The following passage opens the Eziba catalog of multicultural home furnishings and jewelry. It is a dialogue between M'Earth and Bill Miller, Eziba's CEO.
"Ouch" is right. Hand slaps forehead. Once: call it amused disgust. Twice: call it the evolution of an argument for why this entire catalog is downright disturbing.
Mulling over Eziba, the reader initially has a hard time arriving at an encompassing expression of wordstyle that embodies why the catalog feels so totally messed up.
Maybe it's the use of "wordstyle." Maybe it's the mindfulness. But no, there's something else at work.
After all, the stuff is nice stuff, right? It really is nice, if you're into diamond-woven ottomans, and Yixing clay tea sets, and Ashanti collapsible baskets. It probably helps if you're a white woman, aged 45-60, with a total household income of $75,000-$150,000, living in an urban or suburban area. But it still seems pretty nice.
And God, the descriptions are really respectful. All these world cultures! With such beautiful things! And think of the mostly female artisans, working in developing countries! The catalog certainly seems to "honor diverse communities," as co-founder and Vice President Amber Chand so succinctly puts it.
Or does it?
In the world of Eziba, it doesn't matter what culture you're from. You may be from India, or the Czech Republic, or Ghana, or the long-dead Chancay culture of Peru, but you exist for one reason only: to make attractive household tsotchkes for Americans.
But what's wrong with that?
We live in a culture where people eat nachos in the morning and, come evening, stuff themselves with Twinkies while staring at Internet pornography. Where we drive big, ugly SUVs slowly over gridlocked highways. Where we barely know how to cook a meal anymore, and it doesn't matter. Where most of us wouldn't recognize a Colombian ceremonial bowl it if were filled with poop and dropped on our heads.
But the problem with Eziba is that after you've bought the ceremonial bowl, you still don't know anything about the ceremony. You don't really know anything about the people who once made the bowl. You have enough information to glibly toss off the nature of the object, and that's it.
A culture has become a decorative flourish.
But what's wrong with that?
In its constant, hand-wringing effort to pay tribute to the beautiful, diverse, special cultures of the world, Eziba has ground them up into a colorful but pasteurized paste. World cultures are drained of their unique attributes and rendered down to a glossy global chic, spread around as fertilizer for the growing of money.
In some of these cultures, warriors used to eat their dead enemies in order to gain strength.
But you're not going to pick that up while shopping on Eziba. If a factoid doesn't inspire you with a Mr. Miyagiesque sense of respectful, adoring wonder and an urge to splurge, it isn't in the catalog.
Some of these cultures developed sophisticated astronomical techniques.
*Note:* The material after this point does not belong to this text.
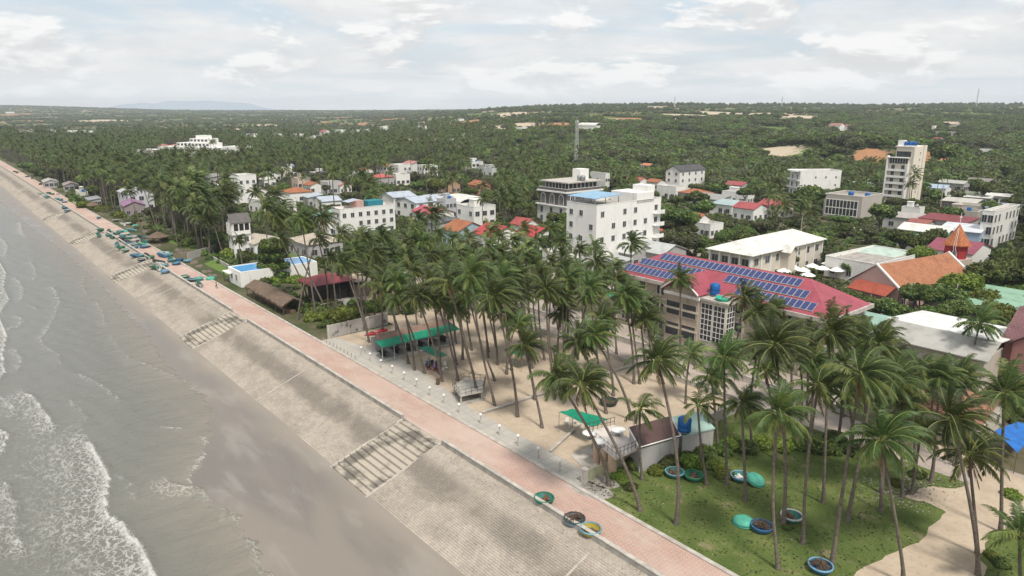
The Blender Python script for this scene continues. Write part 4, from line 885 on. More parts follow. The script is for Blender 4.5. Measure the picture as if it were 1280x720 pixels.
mb = MB(); mb.box(-2.4, 2.4, -2.4, 2.4, -1, zs[1]); mb.build('base', wallm((.5, .42, .36)), o)
mb = MB(); mb.lathe([(2.15, zs[1]), (2.15, zs[2]+.1)], 8, smooth=False); mb.build('belfry', wallm((.36, .035, .04)), o)
mb = MB(); mb.lathe([(2.6, zs[2]-.12), (2.65, zs[2]), (1.65, zs[2]+(zs[3]-zs[2])*.38), (.6, zs[2]+(zs[3]-zs[2])*.78), (.05, zs[3])], 8, smooth=False); mb.lathe([(2.9, zs[2]-.12), (.01, zs[2]-.12)], 8); mb.build('spire', roofm((.55, .19, .08), 'tile'), o)
mb = MB(); mb.tube([(0, 0, zs[3]-.2), (0, 0, zs[4]+.6)], .06, 6); mb.box(-.4, .4, -.05, .05, zs[4]-.3, zs[4]-.15); mb.build('cross', M['white'], o)
aw = MB(); ow = [(-.42, 0), (.42, 0), (.42, 1.2), (.25, 1.65), (0, 1.85), (-.25, 1.65), (-.42, 1.2)]
aw.add([(x*1.4, -.08, z*1.08-.12) for x, z in ow], [tuple(range(7))], 0); aw.add([(x, -.12, z) for x, z in ow], [tuple(range(7))], 1); aw = aw.mesh('arched_window', [M['white'], M['dark']])
for k in range(4):
    q = k*pi/2+pi/8; obj('arched_window', aw, o, loc=(2.0*math.cos(q), 2.0*math.sin(q), zs[1]+.5), rz=q+pi/2, scale=.8)
mb = MB(); 
for sx in (-.2, .2): mb.tube([(-2.6+.0, -1.2+sx, zs[1]-.5), (-2.9, -1.2+sx, zs[2]), (-.6, -.2+sx*.5, zs[3]-.8)], .035, 4)
mb.build('ladder', M['white'], o)
KEEP.append((1180, 270, 1212, 330, 140, 1)); FOOT.append((tw.x, tw.y, 4, 4, 0))
# ---- tall cream tower block
c = at(1133, 263, 0); lft = P(1110, 257, c.z); s0, v0 = SV(c.x, c.y); wS = s0-SV(lft.x, lft.y)[0]
wS = max(wS*.85, 8.5); dV = 10.5
zt = zrow(c.x, c.y, 184)
o = site('tower_block', 'tall slender cream apartment tower with balconies and blue tanks on top', 'tower', s0-wS/2, v0+dV/2, tz(c.x, c.y)); H = zt-tz(c.x, c.y)
hx, hy = wS/2, dV/2; nf = 9; fh = H/(nf+.7)
mb = MB(); mb.box(-hx, hx, -hy, hy, -1, fh*8); mb.box(-hx*.45, hx, -hy, hy, fh*8+.003, H); mb.build('wall', wallm((.70, .64, .54)), o)
mb = MB(); mb.box(hx, hx+.5, hy-2.6, hy, -1, H+.5); mb.box(hx-.15, hx+.12, -hy-.25, hy-2.6, -1, H+.1); mb.build('side_fin', wallm((.72, .66, .56)), o)
for k in range(9):
    z = fh*k
    if k < 7:
        mb = MB(); mb.box(-hx, hx*.62, -hy-1.3, -hy, z-.12, z+.06); mb.box(-hx, hx*.62, -hy-1.3, -hy-1.2, z+.06, z+.75); mb.build('balcony', M['white'], o)
        for x in (-hx*.55, hx*.25): obj('balcony_door', WINS[(1.2, 2.0)], o, loc=(x, -hy, z+.2))
    obj('vent_slit', WINS[(.6, .7)], o, loc=(hx+.12, .2, z+1.5), rz=pi/2)
mb = MB(); mb.box(-hx-.15, -hx+.35, -hy-1.45, -hy, -1, fh*8+.8); mb.box(hx*.62, hx*.75, -hy-1.45, -hy, -1, fh*7+.3); mb.build('facade_fin', M['white'], o)
mb = MB(); mb.box(-hx*.9, hx*.6, -hy-.06, -hy, fh*7+.3, fh*8-.2, 1)
for k in range(8): x = -hx*.9+k*hx*1.5/7; mb.box(x-.05, x+.05, -hy-.1, -hy, fh*7+.3, fh*8-.2, 0)
mb.box(-hx*.4, hx*.75, -hy-.06, -hy, fh*8+.4, fh*9, 1); mb.build('glazed_storey', [M['white'], M['glass']], o)
mb = MB(); mb.box(-hx-.2, hx*.7, -hy-1.6, -hy, fh*8, fh*8+.25); mb.box(-hx*.5, hx*.9, -hy-.8, hy, H+.0, H+.3); mb.build('roof_slab', M['white'], o)
mb = MB(); mb.box(-hx*.45, -hx*.0, -hy+.5, -hy+3.5, H+.3, H+2.4); mb.build('stair_head', M['white'], o)
for k in range(3): tank('water_tank', 'dark blue water tank on the roof of the tall tower', onsite(o, (hx*.15+k*1.6, -hy+1.5, H+.3)), .75, 1.3, group='tanks on the tall tower')
mb = MB(); mb.tube([(-hx*.3, -hy+1.5, H+2.4), (-hx*.3, -hy+1.5, H+5)], .06, 5); mb.build('antenna', M['steel'], o)
KEEP.append((1103, 175, 1162, 258, 240, 1)); FOOT.append((o.location.x, o.location.y, hx+3, hy+3, ANG))
# ---- white hotel block
o = house('hotel', 'tall white hotel block with a blue canopy on its roof', (746, 261), 15.5, L=(714, 255), R=(803, 248), floors=5, nx=3, ny=6, wk=(1.1, 1.3), skip=.35, cat='building')
hx, hy = flash(o); h = 15.5
mb = MB(); mb.slab([(-hx, -hy, h+2.3), (hx*.9, -hy, h+2.3), (hx*.9, -hy*.2, h+2.8), (-hx, -hy*.2, h+2.8)], .12); mb.build('roof_canopy', roofm((.25, .42, .58)), o)
mb = MB()
for x in (-hx+.2, 0, hx*.85):
    for y in (-hy+.2, -hy*.3): mb.box(x-.07, x+.07, y-.07, y+.07, h, h+2.3)
mb.build('canopy_post', M['steel'], o)
mb = MB(); mb.box(-hx*.7, hx, hy*.2, hy*.75, h, h+2.6); mb.box(0, hx-.3, hy*.55, hy*.8, h+2.6, h+4.2); mb.build('stair_head', M['white'], o)
mb = MB()
for k in range(5): mb.box(hx, hx+1.4, hy-3.0, hy, k*3.1, k*3.1+.15); mb.box(hx+1.3, hx+1.4, hy-3.0, hy, k*3.1+.15, k*3.1+1.0)
mb.build('balcony', M['white'], o)
# ---- arched mansion
o = house('mansion', 'dark stone mansion with three white arched windows and glazed penthouse', (708, 240), 11.5, L=(671, 236), R=(746, 235), wc=(.12, .105, .10), floors=0, nx=0, ny=0, cat='building')
hx, hy = flash(o)
mb = MB(); mb.box(-hx-.4, hx+.4, -hy-.4, hy+.4, -1.2, 6.2); mb.box(-hx-.9, hx+.9, -hy-.9, hy+.9, 6.2, 6.6); mb.box(-hx-.6, hx+.6, -hy-.6, hy+.6, 10.9, 11.4); mb.build('lower_storeys', M['white'], o)
mb = MB(); mb.box(-hx*.75, hx*.9, -hy*.8, hy*.8, 11.5, 14.2, 1)
for k in range(8): x = -hx*.75+k*hx*1.65/7; mb.box(x-.12, x+.12, -hy*.8-.1, -hy*.8, 11.5, 14.2, 0)
for k in range(8): y = -hy*.8+k*hy*1.6/7; mb.box(hx*.9, hx*.9+.1, y-.12, y+.12, 11.5, 14.2, 0)
mb.build('penthouse', [M['white'], M['glass']], o)
mb = MB(); mb.box(-hx*.95, hx*1.1, -hy*1.0, hy*1.0, 14.2, 14.6); mb.build('roof_slab', M['lconcrete'], o)
mb = MB(); mb.box(-hx*.1, hx*.45, hy*.2, hy*.7, 14.6, 18.3); mb.build('stair_head', M['white'], o)
aw2 = MB(); ow = [(-.9, 0), (.9, 0), (.9, 2.4), (.6, 3.1), (0, 3.4), (-.6, 3.1), (-.9, 2.4)]
aw2.add([(x*1.35, -.10, z*1.12-.15) for x, z in ow], [tuple(range(7))], 0); aw2.add([(x, -.16, z) for x, z in ow], [tuple(range(7))], 1); aw2.box(-.06, .06, -.2, -.17, 0, 3.3, 0); aw2 = aw2.mesh('arched_window', [M['white'], M['glass']])
for k in range(3): obj('arched_window', aw2, o, loc=(-hx*.66+k*hx*.66, -hy, 6.9))
for k in range(3): obj('arched_window', aw2, o, loc=(hx, -hy*.66+k*hy*.66, 6.9), rz=pi/2)
face_windows(o, hx+.4, hy+.4, 0, 3.1, 2, 3, 3, WINS[(1.2, 2.0)], 'FRL', .6)
for k in range(2): tank('water_tank', 'steel water tank on the roof of the arched mansion', onsite(o, (hx*.65+k*1.8, 0, 14.6)), .8, 1.5, 'steel', 'steel tanks on the mansion')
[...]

Some of them traded in slaves. Some of them mutilated their women. Some of them farmed the Earth in peace. That's all wiped clean in order to sell Tibetan Portable Altars (#1008146, $20).
What the hell do we know about Tibetan altars? Can we rest Buddha on the Jaz Drive to bless our computers? How would we feel if Tibetans used Eastern Orthodox icons as tea coasters?
As soon as you put a culture into a box no matter how pretty or tasteful that box may be you have obscured its essence. The essence of human culture is humanity. Humanity is failure, petty squabbles, prejudice and blood-curdling savagery. It's also innovation, community pride, exploration and the celebration of God.
Reduce a culture to trinkets, and you blur the nuance into nothingness.
To be fair, Eziba is trying to sell us stuff. Their technique is known as "marketing." Selling the exotic is a human tradition that dates back to antiquity. Moreover, an undisclosed portion of their stock is given to the Eziba Foundation, dedicated to improving artisans' lives in developing countries. That's damn respectable.
Perhaps the only thing really wrong with Eziba, when you compare it to the cultural muck and garbage we swim through every day, is that it almost teaches us something important, and that's frustrating. It leans over sincerely, with the opportunity and apparent intention to teach us about the many interesting artifacts it offers.
But all it whispers is a label and a price.